Je suis avant tout un dessinateur, j’aime transmettre des émotions par l’image. Le livre se déroule à plus de 80% dans des pièces fermées, aussi quand j’ai l’opportunité de montrer le monde extérieur - à peine esquissé dans la nouvelle - je vais naturellement vers ce type d’image, pour créer une respiration pour le lecteur. Par exemple, dans le texte, quand le narrateur part à la recherche de Monsieur B, sur le pont promenade, Zweig ne décrit rien et j’ai saisi l’occasion d’une échappée visuelle pour sortir de la confrontation très tendue des parties d’échecs. Montrer la vie autour, l’insouciance de ces gens riches, confère à l’histoire plus de réalisme et accentue l’opposition présentée dans la nouvelle : la légèreté des passagers versus le conflit tragique qui se joue sur l’échiquier. D’un côté l’affrontement et de l’autre la vie, la beauté, la réjouissance qui continuent. Ces images que j’ai voulues élégantes et un peu surannées, rendent hommage au monde perdu que regrette Zweig.
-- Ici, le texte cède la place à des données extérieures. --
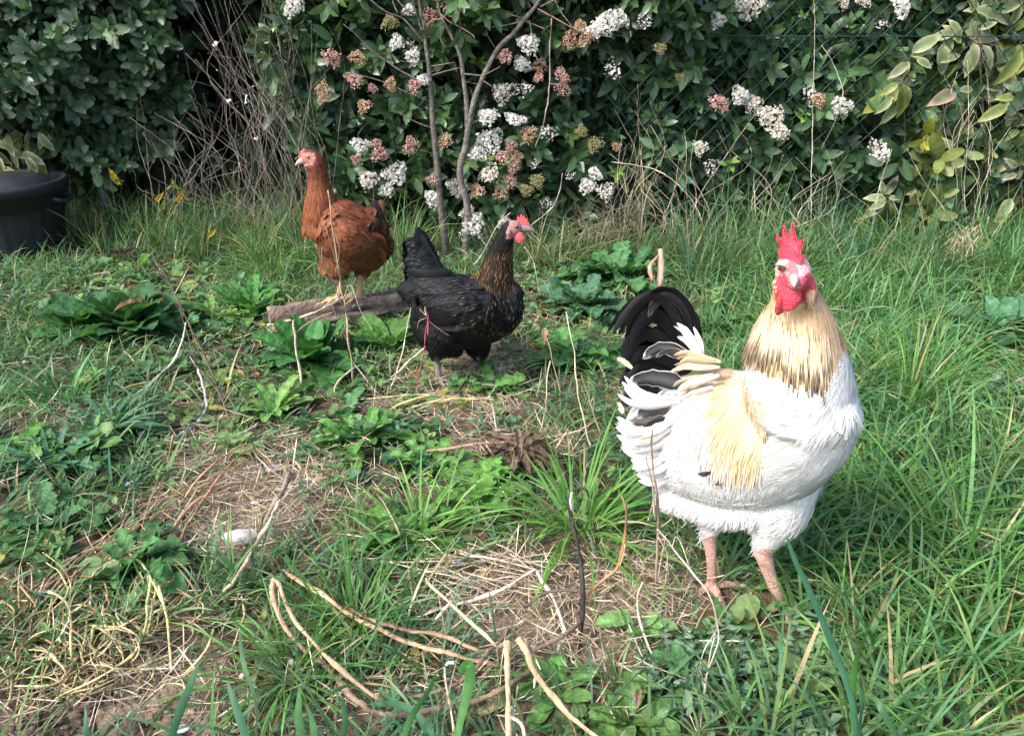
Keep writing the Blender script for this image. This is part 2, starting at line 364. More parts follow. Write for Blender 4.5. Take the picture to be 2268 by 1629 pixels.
# ---------------------------------------------------------------- hedge shrubs
def sprig(tpl, n, length, lsize, spread=(.5, 1.1), whorl=False):
    """a leafy shoot along +Y: pairs of leaves round a twig; verts, faces, colour multipliers"""
    b = MB()
    for i in range(n):
        t = 1-(i//2)/(max(n//2, 1))*.95; a = (i % 2)*np.pi+(i//2)*1.9+rng.normal(0, .25)
        open_ = np.interp(t, [0, 1], spread[::-1])+rng.normal(0, .12)
        f = np.array([[math.cos(a)*math.sin(open_), math.cos(open_), math.sin(a)*math.sin(open_)]])
        up = np.array([[-math.cos(a)*math.cos(open_), math.sin(open_), -math.sin(a)*math.cos(open_)]])*-1
        Mx = basis(f, -up, np.array([lsize*rng.uniform(.75, 1.15)*(.75+.25*(1-abs(2*t-1)))]))
        k = rng.uniform(.75, 1.25)*(1.15 if t > .8 else 1)
        b.add(*inst(tpl[0], tpl[1], tpl[2]*k, Mx, np.array([[0, t*length, 0]]), np.ones((1, 3))))
    V, F = tube([[0, -.25*length, 0], [0, .5*length, 0], [0, length, 0]], [.0022, .0018, .001], 4, 2); b.add(V, F, (.9, .7, .6))
    return np.concatenate(b.V), [np.concatenate(b.F4), np.concatenate(b.F3)], np.concatenate(b.C)
def foliage(b, tpls, P, out, cols, scale, jitter=.5, droop=0.0, hi=.0):
    """P (n,3) shoot bases, out (n,3) outward directions"""
    n = len(P); f = nrm(out + rng.normal(0, jitter, (n, 3)) + np.array([0, 0, -droop])); up = rng.normal(0, .5, (n, 3)) + [0, -.25, 1.0]
    Mx = basis(f, up, scale*rng.uniform(.75, 1.2, n)); c = cols[rng.integers(0, len(cols), n)]*rng.uniform(.7, 1.35, (n, 1))
    which = rng.integers(0, len(tpls), n)
    for i, t in enumerate(tpls):
        k = which == i
        if k.any(): b.add(*inst(t[0], t[1], t[2], Mx[k], P[k], c[k]))
vib_leaf = leaf(6, .40, (.8, .85), .28, .22, rib=1.25)
vib = [sprig(vib_leaf, n, l, s) for n, l, s in ((8, .10, .075), (6, .07, .068), (10, .13, .072), (8, .09, .06))]
holly_leaf = leaf(16, .52, (.7, .7), .22, .28, 5, .34, rib=1.25)
holly = [sprig(holly_leaf, n, l, s, (.35, 1.15)) for n, l, s in ((8, .08, .075), (10, .11, .07), (7, .06, .08))]
laurel_leaf = leaf(14, .5, (.75, .7), .25, .14, 7, .12, rib=1.2)
laurel = [sprig(laurel_leaf, n, l, s, (.5, 1.2)) for n, l, s in ((6, .12, .11), (7, .14, .10), (5, .1, .115))]
def shell(n, u0, u1, z0, z1, y0, bump, depth, seed, lower=None, bumpf=5):
    """points through the front thickness of a shrub: (u range at its front plane, z range)"""
    xa = W(u0, 400, y0)[0]; xb = W(u1, 400, y0)[0]
    x = rng.uniform(xa, xb, n); z = rng.uniform(z0, z1, n)
    e = rng.exponential(depth, n); e = np.minimum(e, 4*depth)
    h = snoise(seed, np.stack([x, z], 1), bumpf, 3)
    yy = y0 - bump*h + e
    P = np.stack([x, yy, z], 1)
    if lower is not None:
        u, v = proj(P); k = v < lower(u)+rng.normal(0, 14, n); P = P[k]
    return P
def bush(name, label, cat, base):
    return thing(name, label, cat, base)
VIBC = np.array([[.036, .07, .032], [.046, .09, .038], [.028, .056, .028], [.058, .108, .042]])
# centre flowering shrub
low_c = lambda u: np.interp(u, [560, 640, 720, 800, 880, 960, 1100, 1250, 1400, 1500], [260, 300, 400, 440, 455, 560, 590, 560, 545, 530])
vc = bush('flowering_shrub', 'dark green shrub full of white and pink flower heads behind the bare sapling', 'shrub', G(1060, 520))
b = MB(); P = shell(1900, 640, 1500, .02, 1.75, 3.22, .20, .13, 21, low_c); n = len(P)
foliage(b, vib, P, np.tile([0, -1, .15], (n, 1)), VIBC, 1.28, .65, .1)
k = P[rng.random(n) < .09]; foliage(b, vib[1:2], k+[0, -.06, 0], np.tile([0, -.8, .8], (len(k), 1)), np.array([[.11, .2, .035], [.09, .17, .03]]), .8, .5)
b.build('foliage', M['hedge'], vc)
b = MB()
for i in range(26):
    x0 = rng.uniform(-.35, .35); x1 = rng.uniform(-.75, .65); p0 = np.array([.0+x0, 3.45, 0]); p1 = np.array([x1*.6, 3.42+rng.normal(0, .06), .6]); p2 = np.array([x1, 3.3+rng.normal(0, .08), rng.uniform(.9, 1.6)])
    V, F = tube([p0, (p0+p1)/2+rng.normal(0, .03, 3), p1, p2], [.011, .008, .006, .003], 5, 4); b.add(V, F, (.085, .065, .05))
b.build('branches', M['bark'], vc)
# right flowering shrub behind the fence
low_r = lambda u: np.interp(u, [1350, 1500, 1650, 1800, 2300], [500, 520, 500, 520, 590])
vr = bush('flowering_shrub', 'dark green shrub with a few white flower heads growing behind the chain link fence', 'shrub', G(1700, 500))
b = MB(); P = shell(1900, 1420, 2120, .02, 1.75, 3.30, .12, .14, 22, low_r); n = len(P)
foliage(b, vib, P, np.tile([0, -1, .1], (n, 1)), VIBC, 1.35, .65, .15)
k = P[rng.random(n) < .05]; foliage(b, vib[1:2], k+[0, -.08, 0], np.tile([0, -.8, .6], (len(k), 1)), np.array([[.11, .2, .035]]), .9, .5)
b.build('foliage', M['hedge'], vr)
b = MB()
for i in range(22):
    x0 = rng.uniform(.7, 1.5); p0 = np.array([x0, 3.6, 0]); p2 = np.array([x0+rng.normal(0, .25), 3.4, rng.uniform(.9, 1.6)])
    V, F = tube([p0, (p0+p2)/2+rng.normal(0, .05, 3), p2], [.012, .008, .003], 5, 4); b.add(V, F, (.085, .065, .05))
b.build('branches', M['bark'], vr)
# laurel at the right edge, yellow-green toothed leaves
la = bush('laurel_shrub', 'broad leaved laurel shrub with yellowing toothed leaves at the right end of the fence', 'shrub', G(2180, 520))
b = MB(); P = shell(1000, 1940, 2560, .02, 1.7, 3.30, .16, .13, 23, low_r); n = len(P)
foliage(b, laurel, P, np.tile([-.1, -1, .1], (n, 1)), np.array([[.06, .105, .04], [.08, .125, .035], [.04, .08, .034], [.11, .135, .036]]), 1.0, .6, .35)
k = P[rng.random(n) < .07]; foliage(b, laurel[2:], k+[0, -.06, 0], np.tile([0, -1, -.2], (len(k), 1)), np.array([[.22, .22, .035], [.2, .21, .05]]), .7, .5, .3)
b.build('foliage', M['dull'], la)
b = MB()
for i in range(12):
    x0 = rng.uniform(1.45, 2.2); p0 = np.array([x0, 3.6, 0]); p2 = np.array([x0+rng.normal(0, .2), 3.42, rng.uniform(.9, 1.5)])
    V, F = tube([p0, (p0+p2)/2+rng.normal(0, .05, 3), p2], [.013, .009, .004], 5, 4); b.add(V, F, (.1, .08, .06))
b.build('branches', M['bark'], la)
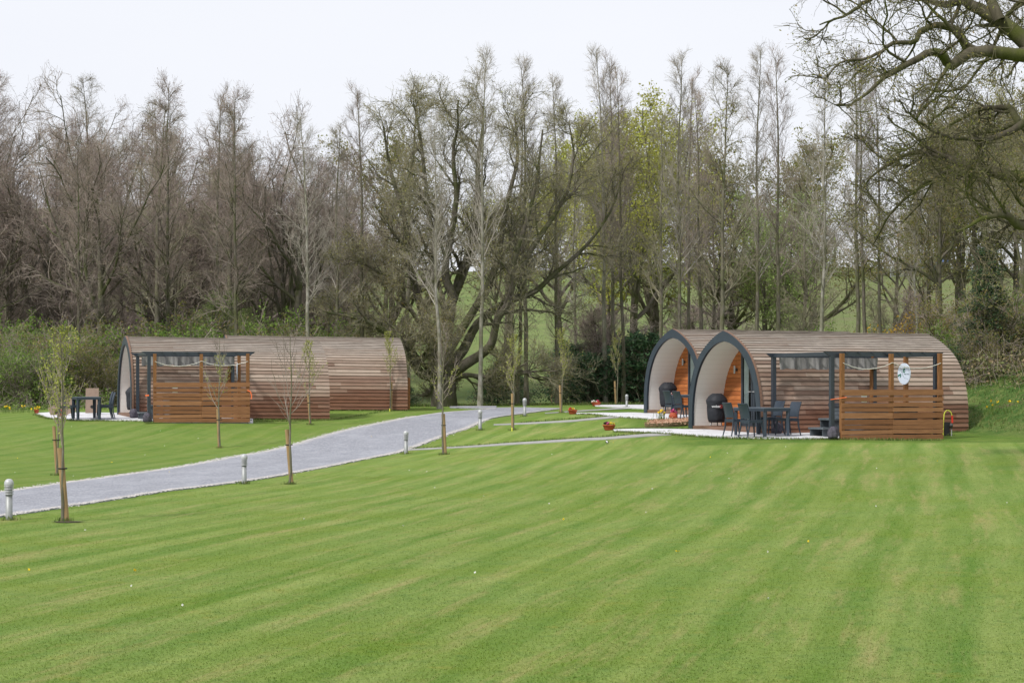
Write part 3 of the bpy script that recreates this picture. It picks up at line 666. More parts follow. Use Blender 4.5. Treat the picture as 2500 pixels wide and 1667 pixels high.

- Partagez-vous le pessimisme de Zweig ?
Nous l’avons déjà évoqué, pour Zweig, le monde tel qu’il l’aimait était perdu. Le Joueur d’échecs met en scène son désespoir dans une oeuvre testament parmi les dernières qu’il ait écrites avant de se suicider. Ce combat humaniste existe toujours, et je crois qu’on peut choisir de ne rien voir, surtout quand on jouit d’une position confortable, en se disant que tout va bien, que la vie continue. Si on réfléchit, il y a peu d’espoir. Mon grand-père a été déporté pendant la guerre. La voix de Zweig trouve donc en moi un écho très profond même si je reste persuadé qu’il faut absolument garder un peu de lumière au fond de toute cette obscurité. Sans être militant, le dessin est mon moyen d’expression. C’est pourquoi amener un peu de beau me parait important. Cette adaptation ne prétend pas se substituer au chef-d’œuvre littéraire, mais en lui rendant hommage, je souhaite l’éclairer dans toute son actualité.